The last report was quite funny because it had the news organization’s corps of provincial correspondents casing the bishops around the country, checking if they were going around in a Pajero. Of course, they found nothing.

But if the news organization had just bothered to check the COA records while its editors and writers were breaking expensive bread with the PCSO officialdom, it would have found out there was no Pajero.

Despite guilty of sloppy reporting, despite breaching media ethics and failing to make the proper disclosure of its dinner with the PCSO, despite unwittingly showing that Catholic bishops go around their dioceses in modest vehicles, the news organization, like the rest of the liberal capitalist metropolitan media, continues to undertake for the administration the demolition job on the bishops, insisting that the vehicles the bishops got from PCSO—mainly second-hand SUV’s and a pick-up—were luxury vehicles.

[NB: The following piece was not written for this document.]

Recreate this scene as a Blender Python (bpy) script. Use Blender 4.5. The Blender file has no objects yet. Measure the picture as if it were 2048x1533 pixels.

What is worse than the fictionist masquerading as a journalist? It’s the journalist-fictionist who starts to believe in his own fictions.

The whole episode shows that the lazy, vindictive, deceitful presidency would stop at nothing, to demolish the one morally ascendant institution that stands in the way of its nefarious, immoral design to pass the RH bill, a totalitarian, social-engineering measure. We call on all Thomasians and Filipinos to fight fascism with a slobber’s face.


  1. After googling the news stories, this editorial was referring to the Inquirer who was partly behind the demolition job on the bishops.